# WHAT THE EXERCISE ASKS
Write the material out again in full, word for word. Do not include the pictures.

# SOURCE EXCERPT
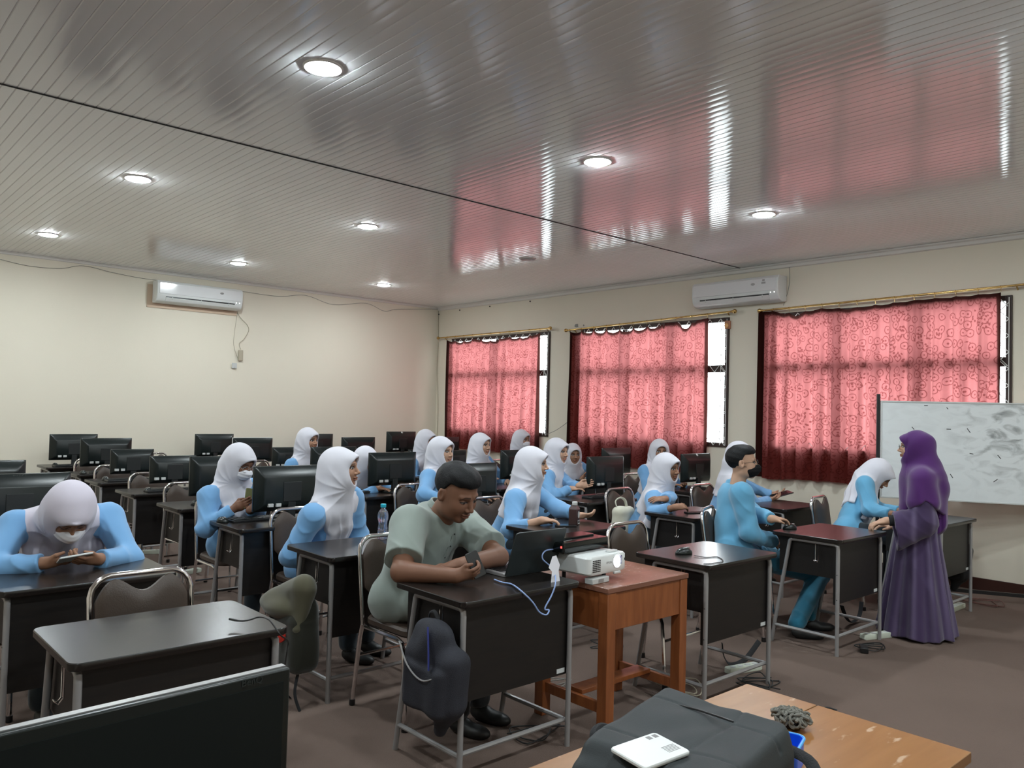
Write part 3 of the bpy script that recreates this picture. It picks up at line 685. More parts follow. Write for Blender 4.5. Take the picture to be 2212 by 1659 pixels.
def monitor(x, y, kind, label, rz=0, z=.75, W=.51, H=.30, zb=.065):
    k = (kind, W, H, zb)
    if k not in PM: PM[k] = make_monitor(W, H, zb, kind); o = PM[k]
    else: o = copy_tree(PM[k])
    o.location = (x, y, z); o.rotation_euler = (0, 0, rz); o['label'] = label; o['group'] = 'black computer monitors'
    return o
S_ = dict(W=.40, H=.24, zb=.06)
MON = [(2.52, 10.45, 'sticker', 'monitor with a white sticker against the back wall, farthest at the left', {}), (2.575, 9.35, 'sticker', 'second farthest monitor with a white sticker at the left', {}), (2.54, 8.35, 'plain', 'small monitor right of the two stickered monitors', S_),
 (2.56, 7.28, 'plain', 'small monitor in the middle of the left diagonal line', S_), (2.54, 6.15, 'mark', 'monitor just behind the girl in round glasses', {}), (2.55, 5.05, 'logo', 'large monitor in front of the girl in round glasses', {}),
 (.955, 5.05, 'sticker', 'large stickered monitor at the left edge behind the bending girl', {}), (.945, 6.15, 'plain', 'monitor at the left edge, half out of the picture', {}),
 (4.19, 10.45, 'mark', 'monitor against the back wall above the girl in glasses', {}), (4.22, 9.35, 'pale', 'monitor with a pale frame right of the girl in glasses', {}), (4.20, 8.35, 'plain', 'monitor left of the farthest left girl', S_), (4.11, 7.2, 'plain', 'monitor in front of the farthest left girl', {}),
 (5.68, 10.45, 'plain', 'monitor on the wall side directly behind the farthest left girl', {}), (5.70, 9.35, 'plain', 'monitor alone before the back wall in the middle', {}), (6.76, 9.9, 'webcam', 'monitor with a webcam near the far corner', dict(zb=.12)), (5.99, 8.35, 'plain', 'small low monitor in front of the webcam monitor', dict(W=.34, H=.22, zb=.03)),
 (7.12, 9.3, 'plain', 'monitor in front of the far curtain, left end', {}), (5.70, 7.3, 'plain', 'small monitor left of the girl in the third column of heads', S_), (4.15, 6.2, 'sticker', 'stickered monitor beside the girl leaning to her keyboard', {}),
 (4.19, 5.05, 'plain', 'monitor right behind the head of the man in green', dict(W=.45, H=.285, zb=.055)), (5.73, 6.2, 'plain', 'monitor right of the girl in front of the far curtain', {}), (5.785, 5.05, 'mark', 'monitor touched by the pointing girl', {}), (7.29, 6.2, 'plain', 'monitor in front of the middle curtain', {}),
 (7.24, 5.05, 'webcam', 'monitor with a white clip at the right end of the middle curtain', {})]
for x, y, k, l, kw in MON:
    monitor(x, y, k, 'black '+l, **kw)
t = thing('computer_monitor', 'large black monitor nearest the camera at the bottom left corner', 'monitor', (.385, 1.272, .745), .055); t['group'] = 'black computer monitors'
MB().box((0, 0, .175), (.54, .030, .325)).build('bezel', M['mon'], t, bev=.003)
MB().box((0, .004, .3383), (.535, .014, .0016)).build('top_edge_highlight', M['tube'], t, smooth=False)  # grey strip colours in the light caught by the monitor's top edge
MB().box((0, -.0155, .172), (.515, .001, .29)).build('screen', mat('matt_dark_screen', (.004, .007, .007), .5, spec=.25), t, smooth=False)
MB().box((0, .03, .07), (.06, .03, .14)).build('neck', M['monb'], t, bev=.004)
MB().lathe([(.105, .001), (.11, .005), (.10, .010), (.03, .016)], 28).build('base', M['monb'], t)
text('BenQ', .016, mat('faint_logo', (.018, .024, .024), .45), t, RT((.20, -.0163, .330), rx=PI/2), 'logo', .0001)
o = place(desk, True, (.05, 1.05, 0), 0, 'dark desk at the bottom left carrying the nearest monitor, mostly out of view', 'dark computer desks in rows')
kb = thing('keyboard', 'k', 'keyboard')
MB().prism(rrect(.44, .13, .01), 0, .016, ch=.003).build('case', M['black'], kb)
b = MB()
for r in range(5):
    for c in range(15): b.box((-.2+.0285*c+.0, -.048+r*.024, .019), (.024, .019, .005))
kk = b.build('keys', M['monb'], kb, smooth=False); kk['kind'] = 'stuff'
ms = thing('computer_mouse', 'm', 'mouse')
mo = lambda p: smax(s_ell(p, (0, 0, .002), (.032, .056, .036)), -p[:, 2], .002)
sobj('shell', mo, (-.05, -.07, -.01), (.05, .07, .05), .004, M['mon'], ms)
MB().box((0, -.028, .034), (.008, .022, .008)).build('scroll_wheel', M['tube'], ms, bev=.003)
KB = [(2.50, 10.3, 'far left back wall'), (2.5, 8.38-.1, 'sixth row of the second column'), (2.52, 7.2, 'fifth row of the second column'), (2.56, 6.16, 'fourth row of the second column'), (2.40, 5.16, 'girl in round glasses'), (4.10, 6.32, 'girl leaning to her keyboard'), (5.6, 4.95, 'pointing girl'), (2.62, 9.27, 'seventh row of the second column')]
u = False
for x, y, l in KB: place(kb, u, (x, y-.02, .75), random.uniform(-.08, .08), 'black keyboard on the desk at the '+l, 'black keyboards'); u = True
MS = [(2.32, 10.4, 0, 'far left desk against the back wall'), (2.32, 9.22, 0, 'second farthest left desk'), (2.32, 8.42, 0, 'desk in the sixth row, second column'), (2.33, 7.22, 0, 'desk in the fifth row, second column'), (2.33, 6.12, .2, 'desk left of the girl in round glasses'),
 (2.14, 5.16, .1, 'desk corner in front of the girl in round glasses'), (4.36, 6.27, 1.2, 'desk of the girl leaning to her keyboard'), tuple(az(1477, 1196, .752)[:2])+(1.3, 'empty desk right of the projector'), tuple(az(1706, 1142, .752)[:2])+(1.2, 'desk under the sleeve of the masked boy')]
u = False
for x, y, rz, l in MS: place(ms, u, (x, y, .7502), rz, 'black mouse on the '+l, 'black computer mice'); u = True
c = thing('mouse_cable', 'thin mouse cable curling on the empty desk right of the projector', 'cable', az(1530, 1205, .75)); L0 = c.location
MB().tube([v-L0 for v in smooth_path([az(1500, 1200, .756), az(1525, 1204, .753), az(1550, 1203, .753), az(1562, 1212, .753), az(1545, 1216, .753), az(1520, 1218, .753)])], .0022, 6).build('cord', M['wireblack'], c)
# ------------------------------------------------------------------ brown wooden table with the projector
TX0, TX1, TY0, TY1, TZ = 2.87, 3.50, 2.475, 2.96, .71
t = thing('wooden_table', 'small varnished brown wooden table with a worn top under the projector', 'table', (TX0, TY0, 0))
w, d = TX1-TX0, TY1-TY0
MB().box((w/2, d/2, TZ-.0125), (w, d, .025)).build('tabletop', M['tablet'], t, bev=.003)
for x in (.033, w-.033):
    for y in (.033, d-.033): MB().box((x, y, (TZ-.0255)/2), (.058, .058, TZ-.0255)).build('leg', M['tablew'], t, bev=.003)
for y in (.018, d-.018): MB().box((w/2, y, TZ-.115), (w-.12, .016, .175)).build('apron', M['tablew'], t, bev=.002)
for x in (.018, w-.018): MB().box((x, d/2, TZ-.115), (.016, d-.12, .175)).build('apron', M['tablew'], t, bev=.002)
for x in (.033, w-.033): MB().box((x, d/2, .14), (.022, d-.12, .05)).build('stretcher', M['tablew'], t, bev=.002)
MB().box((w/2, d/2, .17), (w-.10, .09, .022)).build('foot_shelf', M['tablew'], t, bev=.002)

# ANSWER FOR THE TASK
Write part 3 of the bpy script that recreates this picture. It picks up at line 685. More parts follow. Write for Blender 4.5. Take the picture to be 2212 by 1659 pixels.
def monitor(x, y, kind, label, rz=0, z=.75, W=.51, H=.30, zb=.065):
    k = (kind, W, H, zb)
    if k not in PM: PM[k] = make_monitor(W, H, zb, kind); o = PM[k]
    else: o = copy_tree(PM[k])
    o.location = (x, y, z); o.rotation_euler = (0, 0, rz); o['label'] = label; o['group'] = 'black computer monitors'
    return o
S_ = dict(W=.40, H=.24, zb=.06)
MON = [(2.52, 10.45, 'sticker', 'monitor with a white sticker against the back wall, farthest at the left', {}), (2.575, 9.35, 'sticker', 'second farthest monitor with a white sticker at the left', {}), (2.54, 8.35, 'plain', 'small monitor right of the two stickered monitors', S_),
 (2.56, 7.28, 'plain', 'small monitor in the middle of the left diagonal line', S_), (2.54, 6.15, 'mark', 'monitor just behind the girl in round glasses', {}), (2.55, 5.05, 'logo', 'large monitor in front of the girl in round glasses', {}),
 (.955, 5.05, 'sticker', 'large stickered monitor at the left edge behind the bending girl', {}), (.945, 6.15, 'plain', 'monitor at the left edge, half out of the picture', {}),
 (4.19, 10.45, 'mark', 'monitor against the back wall above the girl in glasses', {}), (4.22, 9.35, 'pale', 'monitor with a pale frame right of the girl in glasses', {}), (4.20, 8.35, 'plain', 'monitor left of the farthest left girl', S_), (4.11, 7.2, 'plain', 'monitor in front of the farthest left girl', {}),
 (5.68, 10.45, 'plain', 'monitor on the wall side directly behind the farthest left girl', {}), (5.70, 9.35, 'plain', 'monitor alone before the back wall in the middle', {}), (6.76, 9.9, 'webcam', 'monitor with a webcam near the far corner', dict(zb=.12)), (5.99, 8.35, 'plain', 'small low monitor in front of the webcam monitor', dict(W=.34, H=.22, zb=.03)),
 (7.12, 9.3, 'plain', 'monitor in front of the far curtain, left end', {}), (5.70, 7.3, 'plain', 'small monitor left of the girl in the third column of heads', S_), (4.15, 6.2, 'sticker', 'stickered monitor beside the girl leaning to her keyboard', {}),
 (4.19, 5.05, 'plain', 'monitor right behind the head of the man in green', dict(W=.45, H=.285, zb=.055)), (5.73, 6.2, 'plain', 'monitor right of the girl in front of the far curtain', {}), (5.785, 5.05, 'mark', 'monitor touched by the pointing girl', {}), (7.29, 6.2, 'plain', 'monitor in front of the middle curtain', {}),
 (7.24, 5.05, 'webcam', 'monitor with a white clip at the right end of the middle curtain', {})]
for x, y, k, l, kw in MON:
    monitor(x, y, k, 'black '+l, **kw)
t = thing('computer_monitor', 'large black monitor nearest the camera at the bottom left corner', 'monitor', (.385, 1.272, .745), .055); t['group'] = 'black computer monitors'
MB().box((0, 0, .175), (.54, .030, .325)).build('bezel', M['mon'], t, bev=.003)
MB().box((0, .004, .3383), (.535, .014, .0016)).build('top_edge_highlight', M['tube'], t, smooth=False)  # grey strip colours in the light caught by the monitor's top edge
MB().box((0, -.0155, .172), (.515, .001, .29)).build('screen', mat('matt_dark_screen', (.004, .007, .007), .5, spec=.25), t, smooth=False)
MB().box((0, .03, .07), (.06, .03, .14)).build('neck', M['monb'], t, bev=.004)
MB().lathe([(.105, .001), (.11, .005), (.10, .010), (.03, .016)], 28).build('base', M['monb'], t)
text('BenQ', .016, mat('faint_logo', (.018, .024, .024), .45), t, RT((.20, -.0163, .330), rx=PI/2), 'logo', .0001)
o = place(desk, True, (.05, 1.05, 0), 0, 'dark desk at the bottom left carrying the nearest monitor, mostly out of view', 'dark computer desks in rows')
kb = thing('keyboard', 'k', 'keyboard')
MB().prism(rrect(.44, .13, .01), 0, .016, ch=.003).build('case', M['black'], kb)
b = MB()
for r in range(5):
    for c in range(15): b.box((-.2+.0285*c+.0, -.048+r*.024, .019), (.024, .019, .005))
kk = b.build('keys', M['monb'], kb, smooth=False); kk['kind'] = 'stuff'
ms = thing('computer_mouse', 'm', 'mouse')
mo = lambda p: smax(s_ell(p, (0, 0, .002), (.032, .056, .036)), -p[:, 2], .002)
sobj('shell', mo, (-.05, -.07, -.01), (.05, .07, .05), .004, M['mon'], ms)
MB().box((0, -.028, .034), (.008, .022, .008)).build('scroll_wheel', M['tube'], ms, bev=.003)
KB = [(2.50, 10.3, 'far left back wall'), (2.5, 8.38-.1, 'sixth row of the second column'), (2.52, 7.2, 'fifth row of the second column'), (2.56, 6.16, 'fourth row of the second column'), (2.40, 5.16, 'girl in round glasses'), (4.10, 6.32, 'girl leaning to her keyboard'), (5.6, 4.95, 'pointing girl'), (2.62, 9.27, 'seventh row of the second column')]
u = False
for x, y, l in KB: place(kb, u, (x, y-.02, .75), random.uniform(-.08, .08), 'black keyboard on the desk at the '+l, 'black keyboards'); u = True
MS = [(2.32, 10.4, 0, 'far left desk against the back wall'), (2.32, 9.22, 0, 'second farthest left desk'), (2.32, 8.42, 0, 'desk in the sixth row, second column'), (2.33, 7.22, 0, 'desk in the fifth row, second column'), (2.33, 6.12, .2, 'desk left of the girl in round glasses'),
 (2.14, 5.16, .1, 'desk corner in front of the girl in round glasses'), (4.36, 6.27, 1.2, 'desk of the girl leaning to her keyboard'), tuple(az(1477, 1196, .752)[:2])+(1.3, 'empty desk right of the projector'), tuple(az(1706, 1142, .752)[:2])+(1.2, 'desk under the sleeve of the masked boy')]
u = False
for x, y, rz, l in MS: place(ms, u, (x, y, .7502), rz, 'black mouse on the '+l, 'black computer mice'); u = True
c = thing('mouse_cable', 'thin mouse cable curling on the empty desk right of the projector', 'cable', az(1530, 1205, .75)); L0 = c.location
MB().tube([v-L0 for v in smooth_path([az(1500, 1200, .756), az(1525, 1204, .753), az(1550, 1203, .753), az(1562, 1212, .753), az(1545, 1216, .753), az(1520, 1218, .753)])], .0022, 6).build('cord', M['wireblack'], c)
# ------------------------------------------------------------------ brown wooden table with the projector
TX0, TX1, TY0, TY1, TZ = 2.87, 3.50, 2.475, 2.96, .71
t = thing('wooden_table', 'small varnished brown wooden table with a worn top under the projector', 'table', (TX0, TY0, 0))
w, d = TX1-TX0, TY1-TY0
MB().box((w/2, d/2, TZ-.0125), (w, d, .025)).build('tabletop', M['tablet'], t, bev=.003)
for x in (.033, w-.033):
    for y in (.033, d-.033): MB().box((x, y, (TZ-.0255)/2), (.058, .058, TZ-.0255)).build('leg', M['tablew'], t, bev=.003)
for y in (.018, d-.018): MB().box((w/2, y, TZ-.115), (w-.12, .016, .175)).build('apron', M['tablew'], t, bev=.002)
for x in (.018, w-.018): MB().box((x, d/2, TZ-.115), (.016, d-.12, .175)).build('apron', M['tablew'], t, bev=.002)
for x in (.033, w-.033): MB().box((x, d/2, .14), (.022, d-.12, .05)).build('stretcher', M['tablew'], t, bev=.002)
MB().box((w/2, d/2, .17), (w-.10, .09, .022)).build('foot_shelf', M['tablew'], t, bev=.002)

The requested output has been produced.